## GIVEN REQUEST
Your task is to print the material below exactly as presented.

## INFORMATION SUPPLIED

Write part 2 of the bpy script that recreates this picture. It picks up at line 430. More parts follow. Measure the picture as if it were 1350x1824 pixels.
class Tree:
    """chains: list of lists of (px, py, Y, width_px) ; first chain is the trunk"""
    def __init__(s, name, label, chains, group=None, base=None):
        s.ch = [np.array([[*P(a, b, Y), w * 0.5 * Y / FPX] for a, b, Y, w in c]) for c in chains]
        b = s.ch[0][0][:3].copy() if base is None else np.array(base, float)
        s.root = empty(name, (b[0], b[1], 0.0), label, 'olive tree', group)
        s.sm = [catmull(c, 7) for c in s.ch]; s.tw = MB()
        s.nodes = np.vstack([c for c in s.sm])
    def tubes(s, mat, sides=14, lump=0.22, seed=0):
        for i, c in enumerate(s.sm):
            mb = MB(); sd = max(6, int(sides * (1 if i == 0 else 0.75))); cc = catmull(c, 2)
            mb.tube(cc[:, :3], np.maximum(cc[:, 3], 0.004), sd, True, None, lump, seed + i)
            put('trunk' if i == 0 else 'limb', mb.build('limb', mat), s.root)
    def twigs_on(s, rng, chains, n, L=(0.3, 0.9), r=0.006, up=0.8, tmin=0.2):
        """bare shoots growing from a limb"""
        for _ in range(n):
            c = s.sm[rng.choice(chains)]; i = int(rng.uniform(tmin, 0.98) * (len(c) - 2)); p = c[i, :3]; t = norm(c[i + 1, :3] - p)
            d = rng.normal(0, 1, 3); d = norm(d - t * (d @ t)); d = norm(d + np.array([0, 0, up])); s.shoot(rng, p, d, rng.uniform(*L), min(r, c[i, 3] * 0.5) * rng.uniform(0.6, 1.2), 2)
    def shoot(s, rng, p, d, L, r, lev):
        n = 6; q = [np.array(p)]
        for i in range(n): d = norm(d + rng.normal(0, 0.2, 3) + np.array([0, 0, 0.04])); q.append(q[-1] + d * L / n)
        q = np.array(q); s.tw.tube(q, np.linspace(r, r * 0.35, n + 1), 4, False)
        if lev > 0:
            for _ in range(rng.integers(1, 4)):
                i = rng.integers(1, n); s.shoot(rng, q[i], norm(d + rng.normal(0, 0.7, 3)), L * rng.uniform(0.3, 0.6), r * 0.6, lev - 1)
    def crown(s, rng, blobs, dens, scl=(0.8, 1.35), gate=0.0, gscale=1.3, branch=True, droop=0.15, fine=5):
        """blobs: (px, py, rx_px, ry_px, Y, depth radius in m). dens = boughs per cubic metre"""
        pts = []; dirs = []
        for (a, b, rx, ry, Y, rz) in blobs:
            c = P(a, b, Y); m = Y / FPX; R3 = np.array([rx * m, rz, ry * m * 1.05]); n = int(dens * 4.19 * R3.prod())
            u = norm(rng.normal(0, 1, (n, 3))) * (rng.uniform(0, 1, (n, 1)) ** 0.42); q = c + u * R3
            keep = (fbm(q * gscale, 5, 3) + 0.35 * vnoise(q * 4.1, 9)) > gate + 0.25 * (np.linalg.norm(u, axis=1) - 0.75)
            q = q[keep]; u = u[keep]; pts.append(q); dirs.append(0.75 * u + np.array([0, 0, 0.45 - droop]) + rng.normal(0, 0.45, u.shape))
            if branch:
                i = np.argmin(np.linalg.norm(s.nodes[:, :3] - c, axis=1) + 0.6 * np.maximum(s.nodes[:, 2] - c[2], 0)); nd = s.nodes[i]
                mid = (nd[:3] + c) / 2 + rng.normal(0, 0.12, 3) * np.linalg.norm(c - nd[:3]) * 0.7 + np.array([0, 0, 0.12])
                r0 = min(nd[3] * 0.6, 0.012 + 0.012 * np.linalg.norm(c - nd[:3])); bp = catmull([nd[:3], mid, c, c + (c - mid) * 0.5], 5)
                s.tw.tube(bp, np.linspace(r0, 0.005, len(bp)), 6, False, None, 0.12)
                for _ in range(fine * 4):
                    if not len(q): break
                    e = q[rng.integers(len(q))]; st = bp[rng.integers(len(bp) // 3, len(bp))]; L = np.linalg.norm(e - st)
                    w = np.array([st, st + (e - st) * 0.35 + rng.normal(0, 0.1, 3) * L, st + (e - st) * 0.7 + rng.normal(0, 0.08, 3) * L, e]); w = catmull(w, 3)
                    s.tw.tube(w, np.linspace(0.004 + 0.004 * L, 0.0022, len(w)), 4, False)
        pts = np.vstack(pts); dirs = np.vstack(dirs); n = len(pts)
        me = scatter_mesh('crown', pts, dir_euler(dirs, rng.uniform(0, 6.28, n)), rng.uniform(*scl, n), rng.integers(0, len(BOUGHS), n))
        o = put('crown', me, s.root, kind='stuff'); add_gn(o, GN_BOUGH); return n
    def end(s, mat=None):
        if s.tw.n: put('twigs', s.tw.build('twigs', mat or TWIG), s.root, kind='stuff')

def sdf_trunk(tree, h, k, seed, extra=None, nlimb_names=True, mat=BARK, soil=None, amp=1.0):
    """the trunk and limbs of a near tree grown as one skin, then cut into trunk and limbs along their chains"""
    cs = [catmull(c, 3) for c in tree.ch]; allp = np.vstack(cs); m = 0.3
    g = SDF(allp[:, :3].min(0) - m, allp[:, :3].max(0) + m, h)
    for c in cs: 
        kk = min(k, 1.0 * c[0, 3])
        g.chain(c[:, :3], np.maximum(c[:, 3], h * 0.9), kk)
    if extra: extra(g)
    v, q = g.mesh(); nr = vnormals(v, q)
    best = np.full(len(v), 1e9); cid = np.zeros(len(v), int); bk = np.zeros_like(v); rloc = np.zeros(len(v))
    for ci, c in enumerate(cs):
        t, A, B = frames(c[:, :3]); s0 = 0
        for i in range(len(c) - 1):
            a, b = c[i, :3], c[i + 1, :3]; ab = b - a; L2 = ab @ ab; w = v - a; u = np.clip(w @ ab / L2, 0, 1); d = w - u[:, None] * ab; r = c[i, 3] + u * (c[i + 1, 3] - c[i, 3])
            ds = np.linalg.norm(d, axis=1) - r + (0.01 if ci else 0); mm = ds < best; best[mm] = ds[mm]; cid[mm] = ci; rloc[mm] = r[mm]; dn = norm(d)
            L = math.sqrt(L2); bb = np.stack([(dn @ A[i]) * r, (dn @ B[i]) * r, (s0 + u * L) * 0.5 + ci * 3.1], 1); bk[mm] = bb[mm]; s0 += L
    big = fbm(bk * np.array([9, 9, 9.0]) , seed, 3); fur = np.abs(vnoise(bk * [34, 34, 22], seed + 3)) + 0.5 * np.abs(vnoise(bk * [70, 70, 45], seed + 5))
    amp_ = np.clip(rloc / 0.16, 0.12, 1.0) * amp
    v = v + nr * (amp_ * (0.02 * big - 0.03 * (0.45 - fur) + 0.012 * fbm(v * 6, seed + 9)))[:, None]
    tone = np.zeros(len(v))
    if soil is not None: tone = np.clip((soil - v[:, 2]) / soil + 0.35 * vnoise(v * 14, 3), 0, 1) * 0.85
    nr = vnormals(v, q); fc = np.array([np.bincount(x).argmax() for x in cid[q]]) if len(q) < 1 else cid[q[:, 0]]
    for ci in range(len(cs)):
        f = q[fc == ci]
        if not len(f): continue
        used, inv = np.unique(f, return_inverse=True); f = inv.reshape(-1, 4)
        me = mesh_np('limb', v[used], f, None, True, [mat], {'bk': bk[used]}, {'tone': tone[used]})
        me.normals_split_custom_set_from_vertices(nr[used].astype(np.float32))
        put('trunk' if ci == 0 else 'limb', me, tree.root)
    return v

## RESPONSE
Write part 2 of the bpy script that recreates this picture. It picks up at line 430. More parts follow. Measure the picture as if it were 1350x1824 pixels.
class Tree:
    """chains: list of lists of (px, py, Y, width_px) ; first chain is the trunk"""
    def __init__(s, name, label, chains, group=None, base=None):
        s.ch = [np.array([[*P(a, b, Y), w * 0.5 * Y / FPX] for a, b, Y, w in c]) for c in chains]
        b = s.ch[0][0][:3].copy() if base is None else np.array(base, float)
        s.root = empty(name, (b[0], b[1], 0.0), label, 'olive tree', group)
        s.sm = [catmull(c, 7) for c in s.ch]; s.tw = MB()
        s.nodes = np.vstack([c for c in s.sm])
    def tubes(s, mat, sides=14, lump=0.22, seed=0):
        for i, c in enumerate(s.sm):
            mb = MB(); sd = max(6, int(sides * (1 if i == 0 else 0.75))); cc = catmull(c, 2)
            mb.tube(cc[:, :3], np.maximum(cc[:, 3], 0.004), sd, True, None, lump, seed + i)
            put('trunk' if i == 0 else 'limb', mb.build('limb', mat), s.root)
    def twigs_on(s, rng, chains, n, L=(0.3, 0.9), r=0.006, up=0.8, tmin=0.2):
        """bare shoots growing from a limb"""
        for _ in range(n):
            c = s.sm[rng.choice(chains)]; i = int(rng.uniform(tmin, 0.98) * (len(c) - 2)); p = c[i, :3]; t = norm(c[i + 1, :3] - p)
            d = rng.normal(0, 1, 3); d = norm(d - t * (d @ t)); d = norm(d + np.array([0, 0, up])); s.shoot(rng, p, d, rng.uniform(*L), min(r, c[i, 3] * 0.5) * rng.uniform(0.6, 1.2), 2)
    def shoot(s, rng, p, d, L, r, lev):
        n = 6; q = [np.array(p)]
        for i in range(n): d = norm(d + rng.normal(0, 0.2, 3) + np.array([0, 0, 0.04])); q.append(q[-1] + d * L / n)
        q = np.array(q); s.tw.tube(q, np.linspace(r, r * 0.35, n + 1), 4, False)
        if lev > 0:
            for _ in range(rng.integers(1, 4)):
                i = rng.integers(1, n); s.shoot(rng, q[i], norm(d + rng.normal(0, 0.7, 3)), L * rng.uniform(0.3, 0.6), r * 0.6, lev - 1)
    def crown(s, rng, blobs, dens, scl=(0.8, 1.35), gate=0.0, gscale=1.3, branch=True, droop=0.15, fine=5):
        """blobs: (px, py, rx_px, ry_px, Y, depth radius in m). dens = boughs per cubic metre"""
        pts = []; dirs = []
        for (a, b, rx, ry, Y, rz) in blobs:
            c = P(a, b, Y); m = Y / FPX; R3 = np.array([rx * m, rz, ry * m * 1.05]); n = int(dens * 4.19 * R3.prod())
            u = norm(rng.normal(0, 1, (n, 3))) * (rng.uniform(0, 1, (n, 1)) ** 0.42); q = c + u * R3
            keep = (fbm(q * gscale, 5, 3) + 0.35 * vnoise(q * 4.1, 9)) > gate + 0.25 * (np.linalg.norm(u, axis=1) - 0.75)
            q = q[keep]; u = u[keep]; pts.append(q); dirs.append(0.75 * u + np.array([0, 0, 0.45 - droop]) + rng.normal(0, 0.45, u.shape))
            if branch:
                i = np.argmin(np.linalg.norm(s.nodes[:, :3] - c, axis=1) + 0.6 * np.maximum(s.nodes[:, 2] - c[2], 0)); nd = s.nodes[i]
                mid = (nd[:3] + c) / 2 + rng.normal(0, 0.12, 3) * np.linalg.norm(c - nd[:3]) * 0.7 + np.array([0, 0, 0.12])
                r0 = min(nd[3] * 0.6, 0.012 + 0.012 * np.linalg.norm(c - nd[:3])); bp = catmull([nd[:3], mid, c, c + (c - mid) * 0.5], 5)
                s.tw.tube(bp, np.linspace(r0, 0.005, len(bp)), 6, False, None, 0.12)
                for _ in range(fine * 4):
                    if not len(q): break
                    e = q[rng.integers(len(q))]; st = bp[rng.integers(len(bp) // 3, len(bp))]; L = np.linalg.norm(e - st)
                    w = np.array([st, st + (e - st) * 0.35 + rng.normal(0, 0.1, 3) * L, st + (e - st) * 0.7 + rng.normal(0, 0.08, 3) * L, e]); w = catmull(w, 3)
                    s.tw.tube(w, np.linspace(0.004 + 0.004 * L, 0.0022, len(w)), 4, False)
        pts = np.vstack(pts); dirs = np.vstack(dirs); n = len(pts)
        me = scatter_mesh('crown', pts, dir_euler(dirs, rng.uniform(0, 6.28, n)), rng.uniform(*scl, n), rng.integers(0, len(BOUGHS), n))
        o = put('crown', me, s.root, kind='stuff'); add_gn(o, GN_BOUGH); return n
    def end(s, mat=None):
        if s.tw.n: put('twigs', s.tw.build('twigs', mat or TWIG), s.root, kind='stuff')

def sdf_trunk(tree, h, k, seed, extra=None, nlimb_names=True, mat=BARK, soil=None, amp=1.0):
    """the trunk and limbs of a near tree grown as one skin, then cut into trunk and limbs along their chains"""
    cs = [catmull(c, 3) for c in tree.ch]; allp = np.vstack(cs); m = 0.3
    g = SDF(allp[:, :3].min(0) - m, allp[:, :3].max(0) + m, h)
    for c in cs: 
        kk = min(k, 1.0 * c[0, 3])
        g.chain(c[:, :3], np.maximum(c[:, 3], h * 0.9), kk)
    if extra: extra(g)
    v, q = g.mesh(); nr = vnormals(v, q)
    best = np.full(len(v), 1e9); cid = np.zeros(len(v), int); bk = np.zeros_like(v); rloc = np.zeros(len(v))
    for ci, c in enumerate(cs):
        t, A, B = frames(c[:, :3]); s0 = 0
        for i in range(len(c) - 1):
            a, b = c[i, :3], c[i + 1, :3]; ab = b - a; L2 = ab @ ab; w = v - a; u = np.clip(w @ ab / L2, 0, 1); d = w - u[:, None] * ab; r = c[i, 3] + u * (c[i + 1, 3] - c[i, 3])
            ds = np.linalg.norm(d, axis=1) - r + (0.01 if ci else 0); mm = ds < best; best[mm] = ds[mm]; cid[mm] = ci; rloc[mm] = r[mm]; dn = norm(d)
            L = math.sqrt(L2); bb = np.stack([(dn @ A[i]) * r, (dn @ B[i]) * r, (s0 + u * L) * 0.5 + ci * 3.1], 1); bk[mm] = bb[mm]; s0 += L
    big = fbm(bk * np.array([9, 9, 9.0]) , seed, 3); fur = np.abs(vnoise(bk * [34, 34, 22], seed + 3)) + 0.5 * np.abs(vnoise(bk * [70, 70, 45], seed + 5))
    amp_ = np.clip(rloc / 0.16, 0.12, 1.0) * amp
    v = v + nr * (amp_ * (0.02 * big - 0.03 * (0.45 - fur) + 0.012 * fbm(v * 6, seed + 9)))[:, None]
    tone = np.zeros(len(v))
    if soil is not None: tone = np.clip((soil - v[:, 2]) / soil + 0.35 * vnoise(v * 14, 3), 0, 1) * 0.85
    nr = vnormals(v, q); fc = np.array([np.bincount(x).argmax() for x in cid[q]]) if len(q) < 1 else cid[q[:, 0]]
    for ci in range(len(cs)):
        f = q[fc == ci]
        if not len(f): continue
        used, inv = np.unique(f, return_inverse=True); f = inv.reshape(-1, 4)
        me = mesh_np('limb', v[used], f, None, True, [mat], {'bk': bk[used]}, {'tone': tone[used]})
        me.normals_split_custom_set_from_vertices(nr[used].astype(np.float32))
        put('trunk' if ci == 0 else 'limb', me, tree.root)
    return v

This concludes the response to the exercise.